Information provided:
────────

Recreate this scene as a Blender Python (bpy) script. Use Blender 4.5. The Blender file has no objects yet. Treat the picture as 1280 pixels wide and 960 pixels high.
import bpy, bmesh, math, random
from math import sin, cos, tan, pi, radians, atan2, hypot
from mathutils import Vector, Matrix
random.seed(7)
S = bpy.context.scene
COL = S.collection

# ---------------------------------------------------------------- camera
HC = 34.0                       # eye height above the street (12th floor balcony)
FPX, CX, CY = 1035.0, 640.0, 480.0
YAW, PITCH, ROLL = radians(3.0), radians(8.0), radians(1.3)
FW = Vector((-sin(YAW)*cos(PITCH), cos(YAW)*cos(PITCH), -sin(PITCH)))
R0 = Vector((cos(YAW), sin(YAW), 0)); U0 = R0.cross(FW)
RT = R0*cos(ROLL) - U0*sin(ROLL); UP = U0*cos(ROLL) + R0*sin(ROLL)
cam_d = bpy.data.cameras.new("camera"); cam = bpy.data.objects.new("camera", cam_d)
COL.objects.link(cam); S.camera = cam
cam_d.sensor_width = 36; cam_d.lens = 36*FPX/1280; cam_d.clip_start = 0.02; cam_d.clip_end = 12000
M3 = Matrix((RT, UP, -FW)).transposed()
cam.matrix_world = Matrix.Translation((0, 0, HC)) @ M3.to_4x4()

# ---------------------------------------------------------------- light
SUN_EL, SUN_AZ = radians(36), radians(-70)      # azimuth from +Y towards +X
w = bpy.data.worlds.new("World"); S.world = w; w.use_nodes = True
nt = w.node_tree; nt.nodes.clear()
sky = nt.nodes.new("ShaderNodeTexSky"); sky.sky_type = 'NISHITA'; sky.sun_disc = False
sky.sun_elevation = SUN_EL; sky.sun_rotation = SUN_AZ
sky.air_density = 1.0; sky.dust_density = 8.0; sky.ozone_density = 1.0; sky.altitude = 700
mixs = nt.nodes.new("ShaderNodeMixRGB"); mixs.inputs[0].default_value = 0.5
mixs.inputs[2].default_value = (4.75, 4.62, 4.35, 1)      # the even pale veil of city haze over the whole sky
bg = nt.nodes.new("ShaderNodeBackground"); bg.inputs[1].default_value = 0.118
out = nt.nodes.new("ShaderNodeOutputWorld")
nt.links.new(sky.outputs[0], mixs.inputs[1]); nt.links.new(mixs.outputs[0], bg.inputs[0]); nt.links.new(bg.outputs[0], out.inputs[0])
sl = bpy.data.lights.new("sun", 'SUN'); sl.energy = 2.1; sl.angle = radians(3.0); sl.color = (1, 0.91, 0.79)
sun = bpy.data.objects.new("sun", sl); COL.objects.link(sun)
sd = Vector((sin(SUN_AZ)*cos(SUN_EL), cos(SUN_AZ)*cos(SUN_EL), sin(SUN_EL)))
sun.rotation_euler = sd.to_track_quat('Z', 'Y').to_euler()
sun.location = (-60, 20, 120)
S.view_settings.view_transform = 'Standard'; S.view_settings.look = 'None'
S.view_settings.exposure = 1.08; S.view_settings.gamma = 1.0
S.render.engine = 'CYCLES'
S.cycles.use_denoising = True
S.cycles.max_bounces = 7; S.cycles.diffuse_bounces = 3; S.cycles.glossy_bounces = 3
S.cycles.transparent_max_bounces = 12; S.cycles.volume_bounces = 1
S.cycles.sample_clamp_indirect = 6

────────

Problem requirements:
Print out the whole listing exactly as it appears.

Correct result:
Recreate this scene as a Blender Python (bpy) script. Use Blender 4.5. The Blender file has no objects yet. Treat the picture as 1280 pixels wide and 960 pixels high.
import bpy, bmesh, math, random
from math import sin, cos, tan, pi, radians, atan2, hypot
from mathutils import Vector, Matrix
random.seed(7)
S = bpy.context.scene
COL = S.collection

# ---------------------------------------------------------------- camera
HC = 34.0                       # eye height above the street (12th floor balcony)
FPX, CX, CY = 1035.0, 640.0, 480.0
YAW, PITCH, ROLL = radians(3.0), radians(8.0), radians(1.3)
FW = Vector((-sin(YAW)*cos(PITCH), cos(YAW)*cos(PITCH), -sin(PITCH)))
R0 = Vector((cos(YAW), sin(YAW), 0)); U0 = R0.cross(FW)
RT = R0*cos(ROLL) - U0*sin(ROLL); UP = U0*cos(ROLL) + R0*sin(ROLL)
cam_d = bpy.data.cameras.new("camera"); cam = bpy.data.objects.new("camera", cam_d)
COL.objects.link(cam); S.camera = cam
cam_d.sensor_width = 36; cam_d.lens = 36*FPX/1280; cam_d.clip_start = 0.02; cam_d.clip_end = 12000
M3 = Matrix((RT, UP, -FW)).transposed()
cam.matrix_world = Matrix.Translation((0, 0, HC)) @ M3.to_4x4()

# ---------------------------------------------------------------- light
SUN_EL, SUN_AZ = radians(36), radians(-70)      # azimuth from +Y towards +X
w = bpy.data.worlds.new("World"); S.world = w; w.use_nodes = True
nt = w.node_tree; nt.nodes.clear()
sky = nt.nodes.new("ShaderNodeTexSky"); sky.sky_type = 'NISHITA'; sky.sun_disc = False
sky.sun_elevation = SUN_EL; sky.sun_rotation = SUN_AZ
sky.air_density = 1.0; sky.dust_density = 8.0; sky.ozone_density = 1.0; sky.altitude = 700
mixs = nt.nodes.new("ShaderNodeMixRGB"); mixs.inputs[0].default_value = 0.5
mixs.inputs[2].default_value = (4.75, 4.62, 4.35, 1)      # the even pale veil of city haze over the whole sky
bg = nt.nodes.new("ShaderNodeBackground"); bg.inputs[1].default_value = 0.118
out = nt.nodes.new("ShaderNodeOutputWorld")
nt.links.new(sky.outputs[0], mixs.inputs[1]); nt.links.new(mixs.outputs[0], bg.inputs[0]); nt.links.new(bg.outputs[0], out.inputs[0])
sl = bpy.data.lights.new("sun", 'SUN'); sl.energy = 2.1; sl.angle = radians(3.0); sl.color = (1, 0.91, 0.79)
sun = bpy.data.objects.new("sun", sl); COL.objects.link(sun)
sd = Vector((sin(SUN_AZ)*cos(SUN_EL), cos(SUN_AZ)*cos(SUN_EL), sin(SUN_EL)))
sun.rotation_euler = sd.to_track_quat('Z', 'Y').to_euler()
sun.location = (-60, 20, 120)
S.view_settings.view_transform = 'Standard'; S.view_settings.look = 'None'
S.view_settings.exposure = 1.08; S.view_settings.gamma = 1.0
S.render.engine = 'CYCLES'
S.cycles.use_denoising = True
S.cycles.max_bounces = 7; S.cycles.diffuse_bounces = 3; S.cycles.glossy_bounces = 3
S.cycles.transparent_max_bounces = 12; S.cycles.volume_bounces = 1
S.cycles.sample_clamp_indirect = 6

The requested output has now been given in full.